Un beau livre objet pour jouer à se faire peur, mais, au-delà de ce jeu, un album qui aborde le thème de la différence avec un humour indéfectible !

Sombre

Sombre
Patrice Favaro
Le calicot 2022

Ce qui reste de l’enfance

Par Michel Driol

Le narrateur vit avec ses grands-parents dans une ville du sud de la France. Il prend des cours d’orthographe avec une jeune étudiante. Un jour, il est la cible d’un pédophile au scooter jaune. Apeuré, pour se défendre, il récupère le révolver de ses grands-parents, en parle à un de ses copains qui l’incite à aller, avec lui, attaquer quelques homosexuels. Puis le copain, qui garde le révolver, attaque un commerce… Quelques années plus tard, écrivain, il revient sur les lieux de son enfance.

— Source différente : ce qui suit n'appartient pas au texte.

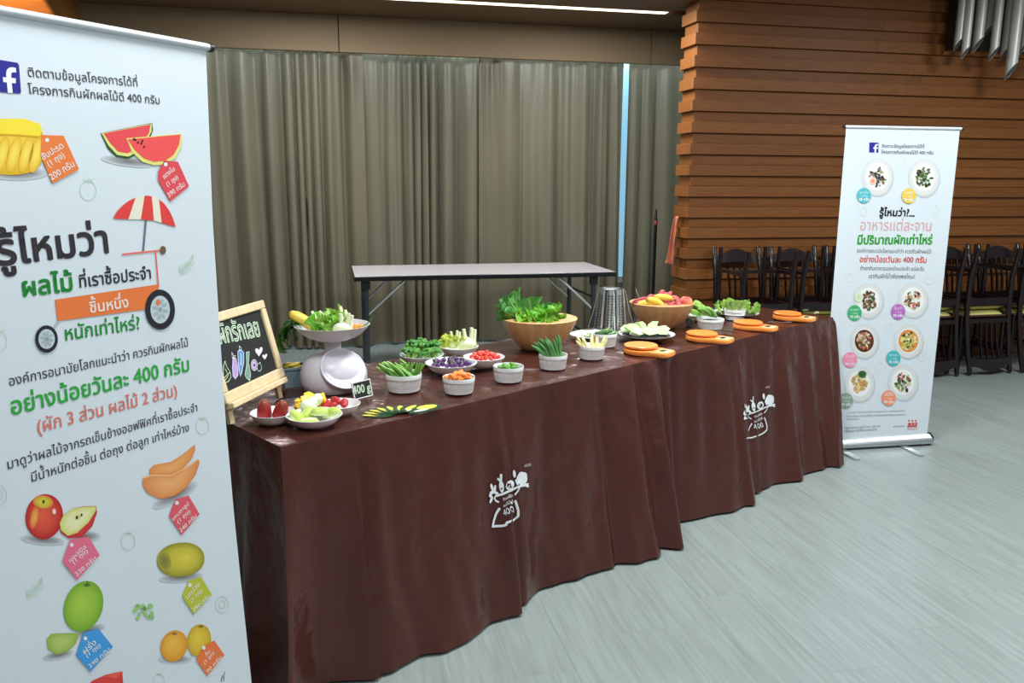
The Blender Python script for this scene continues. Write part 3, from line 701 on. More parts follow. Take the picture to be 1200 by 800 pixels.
def plate(cx, cy, kind, pal, badge, bc, word, rx=18, ry=22):
    P.ell(cx+.8, cy+1.4, rx+.5, ry+.6, (150, 150, 150), (196, 202, 206), layer=1); P.ell(cx, cy, rx, ry, (238, 236, 232), (214, 214, 212), layer=2); P.ell(cx, cy, rx*.72, ry*.72, (236, 234, 230), (242, 241, 238), layer=3)
    if kind: P.ell(cx, cy, rx*.68, ry*.66, kind[0], kind[1], layer=4)
    for i in range(46):
        a = rg.uniform(0, 2*PI); r = rg.random()**.6*.52; c = rg.choice(pal); c = tuple(min(255, max(0, q+rg.randint(-18, 18))) for q in c)
        P.ell(cx+rx*r*math.cos(a), cy+ry*r*math.sin(a), rg.uniform(1.2, 3), rg.uniform(.8, 1.9), c, rot=rg.uniform(0, PI), layer=5+i % 6, n=8)
    P.ell(badge[0], badge[1], 8.3, 9, bc, layer=12, n=26)
    lt = tuple(int(q*.3+178) for q in bc)
    P.text(word[0], (badge[0]-5.4, badge[1]-2.4), (badge[0]+5.4, badge[1]-2.4), lt, .03, 13); P.text('1 จาน', (badge[0]-4, badge[1]+1.6), (badge[0]+4, badge[1]+1.6), lt, .03, 13)
    P.text(word[1], (badge[0]-6, badge[1]+6), (badge[0]+6, badge[1]+6), (248, 248, 248), .08, 13)
plate(1028, 207, None, [(140, 120, 104), (110, 92, 80), (50, 60, 44), (38, 50, 36), (170, 150, 130)], (1012, 229), (86, 186, 194), ('ขนมจีน', '85 กรัม'))
P.ell(1022.5, 212, 4.2, 4.6, (240, 120, 70), (246, 236, 220), layer=11)
plate(1082.5, 208, None, [(46, 74, 34), (66, 96, 44), (96, 110, 60), (150, 140, 100), (40, 56, 30)], (1064.5, 229.5), (236, 200, 76), ('ผัดผัก', '70 กรัม'))
plate(1017.3, 352, None, [(120, 84, 60), (92, 60, 44), (150, 110, 80), (90, 96, 50)], (1001, 366.3), (64, 174, 110), ('กะเพรา', '15 กรัม'), 17.5, 20.5)
P.ell(1006, 348, 5, 6, (206, 222, 170), (230, 234, 214), layer=11)
plate(1069.6, 351.5, None, [(206, 186, 130), (190, 110, 90), (70, 90, 50), (226, 214, 180), (110, 60, 70)], (1052, 365), (186, 104, 190), ('ส้มตำ', '90 กรัม'), 17.5, 20.5)
plate(1012.6, 399.3, ((120, 66, 40), (84, 42, 30)), [(196, 170, 140), (90, 80, 50), (190, 120, 90), (226, 206, 180)], (995.6, 421.3), (240, 142, 170), ('ต้มยำ', '100 กรัม'), 16.5, 20)
plate(1064.3, 399.3, ((220, 170, 80), (226, 140, 60)), [(206, 206, 120), (170, 186, 90), (234, 220, 160), (80, 84, 50)], (1046.5, 419.4), (70, 182, 184), ('แกงส้ม', '75 กรัม'), 17, 20)
plate(1007, 449.6, None, [(220, 170, 96), (230, 190, 120), (206, 140, 80), (190, 160, 80)], (991, 469), (146, 164, 150), ('ผัดไทย', '20 กรัม'), 17.5, 20.5)
P.ell(1010, 438, 5, 4, (40, 84, 40), (70, 110, 60), layer=11)
plate(1058, 447.7, None, [(90, 100, 60), (220, 214, 180), (66, 60, 50), (150, 160, 90), (210, 110, 80)], (1041, 466), (244, 148, 110), ('สลัด', '80 กรัม'), 17.5, 20.5)
P.text('รู้ไหมว่า?...', (1030, 252.8), (1072, 253.6), (40, 38, 42), .07)
P.text('อาหารแต่ละจาน', (1006.7, 269.8), (1092, 270.6), (222, 160, 158), 0, 1, 1.15)
P.text('มีปริมาณผักเท่าไหร่', (1003.7, 286), (1092, 286), (70, 176, 72), .085, 1, 1.1)
P.text('องค์การอนามัยโลกแนะนำว่า ควรกินผักผลไม้', (1003.5, 295.8), (1091, 297), (112, 108, 110), .01, 1, 1.15)
P.text('อย่างน้อยวันละ 400 กรัม', (1006.7, 307), (1086, 307.8), (222, 84, 72), .045, 1, 1.05)
P.text('ถ้าเรากินอาหารนอกบ้านประจำ แต่ละวัน', (1007.5, 316.4), (1083, 317.2), (112, 108, 110), .01, 1, 1.15)
P.text('เรากินผักได้เพียงพอไหม?', (1017.5, 326), (1072, 326.4), (112, 108, 110), .01, 1, 1.15)
P.text('หมายเหตุ : น้ำหนักผักเฉลี่ยต่อจาน โดยประมาณ จากร้านอาหารทั่วไป', (993, 484.2), (1060, 482), (140, 138, 140), 0, 1)
P.text('ติดตามข้อมูลและความรู้เรื่องการกินผักผลไม้ให้เพียงพอในแต่ละวัน', (992, 488.5), (1061, 486.6), (140, 138, 140), 0, 1)
P.text('ของแต่ละคน', (992, 492), (1007, 491.6), (140, 138, 140), 0, 1)
P.ell(985.3, 499.5, 2, 2.6, (110, 190, 70), layer=1, n=10)
P.text('โครงการกินผักผลไม้ดี วันละ 400 กรัม', (989, 502.5), (1032, 500), (130, 128, 132), 0, 1)
P.text('เพื่อสุขภาพที่ดีของคนไทย', (989, 506.5), (1028, 504.2), (130, 128, 132), 0, 1)
P.text('สนับสนุนโดย', (1046, 500.5), (1060, 500), (130, 128, 132), 0, 1)
P.text('สสส', (1063, 500.5), (1074.5, 500), (226, 74, 66), .09, 1, 1.2)
for x in (1065, 1069, 1073): P.ell(x, 492.8, 1, 1.3, (226, 74, 66), layer=1, n=8)
P.text('กองทุนสุขภาพ', (1063, 503.3), (1075, 503), (226, 74, 66), 0, 1)
for x, y in ((1058, 192), (1012, 248), (1096, 246), (995, 325), (1088, 328), (1042, 383), (1080, 418), (1030, 428), (983, 400)): P.ring(x, y, 4, 5, .8, (222, 228, 222), 1)
finish(P, fb, 'printed_artwork')

# ================================================================== FOLDING TABLE BEHIND
ZF = .86
ft = thing('folding_table', 'pale-topped folding table with black edge standing in front of the curtains', 'table', (1.25, 7.0, 0))
b = MB(); X0, X1, Y0, Y1 = -1.073, 1.075, -.50, .34
b.box(X0, X1, Y0, Y1, ZF-.004, ZF, bev=.0015); b.obj('table_top', mat('laminate_top', (182, 174, 174), rough=.3, noise=.03, nscale=60), ft, False)
b = MB(); b.box(X0-.004, X1+.004, Y0-.004, Y1+.004, ZF-.04, ZF-.0042, bev=.003); b.obj('edge_band', mat('black_edge', (16, 17, 20), rough=.35), ft, False)
gm = mat('painted_steel', (74, 78, 86), rough=.35, metal=.6, noise=.06)
for x, q in ((X0+.09, 1), (X1-.17, -1)):
    for y in (Y0+.06, Y1-.06):
        b = MB(); b.box(x-.016, x+.016, y-.016, y+.016, .012, ZF-.04, bev=.003); lg = b.obj('leg', gm, ft, False)
        b = MB(); b.box(x-.02, x+.02, y-.02, y+.02, 0, .014); b.obj('foot_cap', DKP, lg, False)
        b = MB(); b.box(x-.03, x+.03, y-.024, y+.024, ZF-.11, ZF-.04); b.obj('bracket', DKP, ft, False)
        b = MB(); b.tube([(x+q*.012, y, ZF-.31), (x+q*.30, y, ZF-.05)], .011, 8); b.obj('brace', ALU, ft)
    b = MB(); b.tube([(x, Y0+.06, .30), (x, Y1-.06, .30)], .011, 8); b.obj('cross_bar', gm, ft)
    b = MB(); b.tube([(x, Y0+.06, ZF-.22), (x, Y1-.06, ZF-.22)], .011, 8); b.obj('cross_bar', gm, ft)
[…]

Le narrateur donne toujours un nom aux gens qu’il rencontre. Sombre, c’est lui, la Ridée et le Trembloteur ses grands-parents… Des surnoms qui disent en fait la vérité profonde de ceux qu’il croise. Victime du divorce de ses parents, il se souvient des jours heureux, se dédouble parfois : je et il. Deux rencontres le marquent : celle de Clara l’étudiante, comme un premier amour inavoué, celle de Flamme, l’homosexuel, qui trouve les mots pour lui parler et le faire progresser. Grandir  sans ses parents, pris dans une ville sans intérêt, solitaire, quand on est Sombre, mais qu’on va aller vers la lumière et la reconnaissance finale de l’écrivain, voilà le parcours que propose dans une écriture dépouillée et expressive ce petit roman, plus complexe qu’il n’y parait à premier regard. Complexité des thèmes qu’il aborde : solitude de l’adolescence, l’enfant victime d’un sadique, des préjugés du copain, confronté à l’homosexualité, à d’autres différences. Complexité de l’écriture, en particulier dans les incipits des chapitres, phrases courtes, groupes nominaux, allant à l’essentiel. Complexité du regard de l’adolescent sur le monde, marqué en particulier par les surnoms sans complaisance qu’il donne à son entourage.  Complexité du temps qui passe, qui évoque aussi bien le passé glorieux de docker du grand père que la réussite du héros dans un domaine où on ne l’attendait pas. Le dernier chapitre, en particulier, après une belle ellipse, le conduit à décrire ce qui a changé dans cette ville du sud en quelques années.

Un beau roman dans lequel nombre d’adolescents, solitaires, mal dans leur peau, sombres eux aussi, dans des familles désaccordées, se reconnaitront, pour les inciter à réfléchir et leur donner l’espoir de la lumière à venir.